BEGIN Data section

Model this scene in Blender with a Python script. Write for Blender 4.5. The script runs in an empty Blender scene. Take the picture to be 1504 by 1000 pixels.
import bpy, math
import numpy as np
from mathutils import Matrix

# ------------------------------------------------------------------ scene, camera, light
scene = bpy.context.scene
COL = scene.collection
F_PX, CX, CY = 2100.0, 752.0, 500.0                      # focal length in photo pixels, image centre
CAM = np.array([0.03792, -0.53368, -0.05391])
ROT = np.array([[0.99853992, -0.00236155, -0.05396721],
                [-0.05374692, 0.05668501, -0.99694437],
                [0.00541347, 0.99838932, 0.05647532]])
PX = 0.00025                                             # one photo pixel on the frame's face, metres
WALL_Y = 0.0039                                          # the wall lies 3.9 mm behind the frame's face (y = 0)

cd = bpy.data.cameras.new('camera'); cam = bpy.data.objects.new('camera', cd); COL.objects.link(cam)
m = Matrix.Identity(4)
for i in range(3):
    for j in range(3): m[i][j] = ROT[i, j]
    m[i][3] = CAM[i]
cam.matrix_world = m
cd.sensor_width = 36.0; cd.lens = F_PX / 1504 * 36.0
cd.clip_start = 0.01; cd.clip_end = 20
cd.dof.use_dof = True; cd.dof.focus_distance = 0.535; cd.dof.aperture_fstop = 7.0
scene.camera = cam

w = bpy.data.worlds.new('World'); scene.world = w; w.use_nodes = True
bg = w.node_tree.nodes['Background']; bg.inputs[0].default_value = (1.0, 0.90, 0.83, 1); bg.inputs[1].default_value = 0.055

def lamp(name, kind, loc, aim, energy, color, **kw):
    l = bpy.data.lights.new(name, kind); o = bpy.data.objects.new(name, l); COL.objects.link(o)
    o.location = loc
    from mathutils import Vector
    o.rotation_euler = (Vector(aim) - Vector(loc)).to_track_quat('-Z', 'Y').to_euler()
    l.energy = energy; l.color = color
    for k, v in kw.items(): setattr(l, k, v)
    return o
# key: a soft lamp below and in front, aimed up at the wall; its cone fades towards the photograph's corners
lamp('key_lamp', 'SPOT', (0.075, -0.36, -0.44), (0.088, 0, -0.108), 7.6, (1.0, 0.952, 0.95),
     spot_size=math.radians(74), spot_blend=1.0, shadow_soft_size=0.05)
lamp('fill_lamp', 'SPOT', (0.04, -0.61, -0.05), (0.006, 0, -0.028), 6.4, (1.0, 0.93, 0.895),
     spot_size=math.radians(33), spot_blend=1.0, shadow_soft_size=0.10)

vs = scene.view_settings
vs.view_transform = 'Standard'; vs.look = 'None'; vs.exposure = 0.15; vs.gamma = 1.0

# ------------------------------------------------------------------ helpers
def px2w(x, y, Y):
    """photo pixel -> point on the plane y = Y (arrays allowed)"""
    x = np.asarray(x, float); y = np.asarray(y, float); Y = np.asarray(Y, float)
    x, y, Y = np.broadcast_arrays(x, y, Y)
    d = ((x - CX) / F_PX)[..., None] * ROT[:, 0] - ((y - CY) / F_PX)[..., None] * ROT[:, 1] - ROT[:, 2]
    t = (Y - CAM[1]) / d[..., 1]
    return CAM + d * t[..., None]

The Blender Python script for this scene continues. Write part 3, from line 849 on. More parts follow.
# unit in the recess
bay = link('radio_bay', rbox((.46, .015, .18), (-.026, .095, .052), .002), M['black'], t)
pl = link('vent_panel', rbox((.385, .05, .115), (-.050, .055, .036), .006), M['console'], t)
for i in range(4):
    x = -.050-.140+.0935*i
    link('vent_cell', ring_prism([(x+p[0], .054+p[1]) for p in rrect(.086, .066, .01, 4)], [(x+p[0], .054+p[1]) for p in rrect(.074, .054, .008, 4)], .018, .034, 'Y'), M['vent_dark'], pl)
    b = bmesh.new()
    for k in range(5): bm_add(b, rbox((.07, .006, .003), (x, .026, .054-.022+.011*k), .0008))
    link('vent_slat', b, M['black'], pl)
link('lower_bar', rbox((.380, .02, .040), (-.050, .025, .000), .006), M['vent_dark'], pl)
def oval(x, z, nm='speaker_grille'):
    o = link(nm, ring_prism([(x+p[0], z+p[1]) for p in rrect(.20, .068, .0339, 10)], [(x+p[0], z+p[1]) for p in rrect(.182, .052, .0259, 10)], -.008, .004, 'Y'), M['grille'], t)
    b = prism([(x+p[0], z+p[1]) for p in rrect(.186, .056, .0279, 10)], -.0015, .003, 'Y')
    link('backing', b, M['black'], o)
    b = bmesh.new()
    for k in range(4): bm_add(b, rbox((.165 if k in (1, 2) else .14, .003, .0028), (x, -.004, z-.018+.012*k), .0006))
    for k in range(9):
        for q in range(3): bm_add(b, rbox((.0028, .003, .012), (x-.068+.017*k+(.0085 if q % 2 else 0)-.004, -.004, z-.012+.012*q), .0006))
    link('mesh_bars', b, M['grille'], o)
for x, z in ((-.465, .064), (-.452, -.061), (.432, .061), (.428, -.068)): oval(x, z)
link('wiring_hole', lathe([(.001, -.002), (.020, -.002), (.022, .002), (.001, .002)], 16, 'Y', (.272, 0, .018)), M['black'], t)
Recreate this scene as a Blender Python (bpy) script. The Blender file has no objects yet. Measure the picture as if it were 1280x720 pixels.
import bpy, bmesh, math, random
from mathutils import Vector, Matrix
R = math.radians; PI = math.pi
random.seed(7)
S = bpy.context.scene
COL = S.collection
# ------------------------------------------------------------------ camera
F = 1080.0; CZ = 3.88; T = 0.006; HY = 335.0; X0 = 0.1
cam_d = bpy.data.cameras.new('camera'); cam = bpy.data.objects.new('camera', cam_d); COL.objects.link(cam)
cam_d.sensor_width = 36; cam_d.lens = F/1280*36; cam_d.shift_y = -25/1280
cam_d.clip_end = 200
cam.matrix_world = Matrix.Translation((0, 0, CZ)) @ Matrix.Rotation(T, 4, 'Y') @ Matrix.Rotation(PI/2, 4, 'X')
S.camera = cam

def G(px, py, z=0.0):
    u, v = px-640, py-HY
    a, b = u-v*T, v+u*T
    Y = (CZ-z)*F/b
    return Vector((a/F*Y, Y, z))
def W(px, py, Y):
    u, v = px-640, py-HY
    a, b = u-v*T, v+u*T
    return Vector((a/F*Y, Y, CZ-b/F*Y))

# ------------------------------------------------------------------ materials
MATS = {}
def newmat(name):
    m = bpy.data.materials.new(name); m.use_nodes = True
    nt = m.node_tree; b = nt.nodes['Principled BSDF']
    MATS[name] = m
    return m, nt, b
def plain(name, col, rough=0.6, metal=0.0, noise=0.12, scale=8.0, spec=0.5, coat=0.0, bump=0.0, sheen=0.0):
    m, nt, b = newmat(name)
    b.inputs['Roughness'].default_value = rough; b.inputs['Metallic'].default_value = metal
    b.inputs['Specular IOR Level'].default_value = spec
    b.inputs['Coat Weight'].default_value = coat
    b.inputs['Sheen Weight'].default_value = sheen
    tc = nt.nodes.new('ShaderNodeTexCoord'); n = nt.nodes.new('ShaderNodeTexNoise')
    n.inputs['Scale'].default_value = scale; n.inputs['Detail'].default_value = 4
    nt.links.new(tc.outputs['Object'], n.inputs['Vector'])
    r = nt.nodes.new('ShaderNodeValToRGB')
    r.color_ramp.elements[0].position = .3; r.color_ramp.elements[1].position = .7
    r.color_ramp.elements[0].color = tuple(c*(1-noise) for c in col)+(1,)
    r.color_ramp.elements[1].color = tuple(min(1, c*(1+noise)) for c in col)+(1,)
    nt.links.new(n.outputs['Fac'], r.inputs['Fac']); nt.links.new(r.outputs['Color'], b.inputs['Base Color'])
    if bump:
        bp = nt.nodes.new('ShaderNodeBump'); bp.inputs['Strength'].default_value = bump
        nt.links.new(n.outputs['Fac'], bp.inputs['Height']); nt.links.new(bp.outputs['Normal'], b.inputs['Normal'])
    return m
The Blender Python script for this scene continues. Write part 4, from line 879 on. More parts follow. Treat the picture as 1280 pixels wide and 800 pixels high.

END Data section

## What you should do
In the entries above, identify each line that includes the string "this", then copy it.

## Final answer
Model this scene in Blender with a Python script. Write for Blender 4.5. The script runs in an empty Blender scene. Take the picture to be 1504 by 1000 pixels.
The Blender Python script for this scene continues. Write part 3, from line 849 on. More parts follow.
Recreate this scene as a Blender Python (bpy) script. The Blender file has no objects yet. Measure the picture as if it were 1280x720 pixels.
The Blender Python script for this scene continues. Write part 4, from line 879 on. More parts follow. Treat the picture as 1280 pixels wide and 800 pixels high.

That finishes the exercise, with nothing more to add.